U.S. Army releases forensics framework on Github
Fri 30 Jan 2015

A research branch of the United States army has released a version on Github of an internal forensics framework which has been in use in the military for five years.
Dshell is an open-source Linux-based Python tool to aid forensic analysts in identifying and investigating compromised environments. According to William Glodek, Network Security branch chief at the U.S. Army Research Laboratory in Maryland, the motive for open-sourcing Dshell is to involve the wider civilian coding community in the development of new modules for the system.
“Outside of government,” says Glodek “there are a wide variety of cyber threats that are similar to what we face here at ARL. Dshell can help facilitate the transition of knowledge and understanding to our partners in academia and industry who face the same problems,”
The official release states that ‘[a] version’ of Dshell was uploaded to Github on 17th December last year, so it’s unclear what functionality or modules might be absent which are unique to the version that the army uses.
The project represents the first official appearance of the U.S. army at Github, a common code repository with local and cloud-based storage and sophisticated versioning capabilities.
Glodek intends to build on the army’s foray into the OS coding environment with new and additional projects on Github. He says: “I want to give back to the cyber community, while increasing collaboration between Army, the Department of Defence and external partners to improve our ability to detect and understand cyber attacks,”
Glodek anticipates ‘a flourishing developer community on GitHub with users from government, academia and industry’.
“The success of Dshell so far has been dependent on a limited group of motivated individuals within government.” said Glodek. “By next year it should be representative of a much larger group with much more diverse backgrounds to analyse cyber attacks that are common to us all,”
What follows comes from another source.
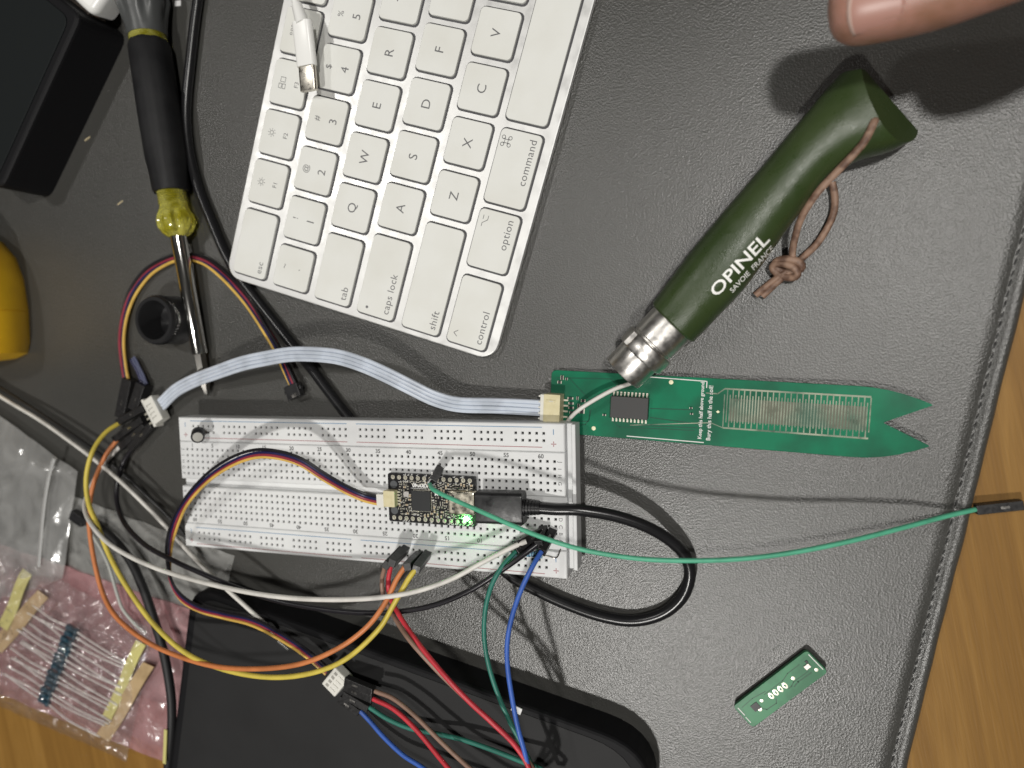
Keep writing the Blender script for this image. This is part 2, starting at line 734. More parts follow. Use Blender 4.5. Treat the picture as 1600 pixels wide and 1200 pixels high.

In the last 6-12 months U.S. military and intelligence agencies seems to have shown increasing interest in working with non-military contributors, possibly because it can see itself falling behind a vigorous private sector and talented open source scene in a climate of government cuts. In October of last year the U.S. Department of Defense made careful enquiries about working with the private sector on virtual machine management and block storage systems. In November the US House of Representatives offered out a private tender for a data centre to cover its own storage needs, as well as those of the U.S. Capitol Police and the Library of Congress, among others. And, more controversially, U.S. intelligence agencies remain very keen to work closely with private companies handling public data.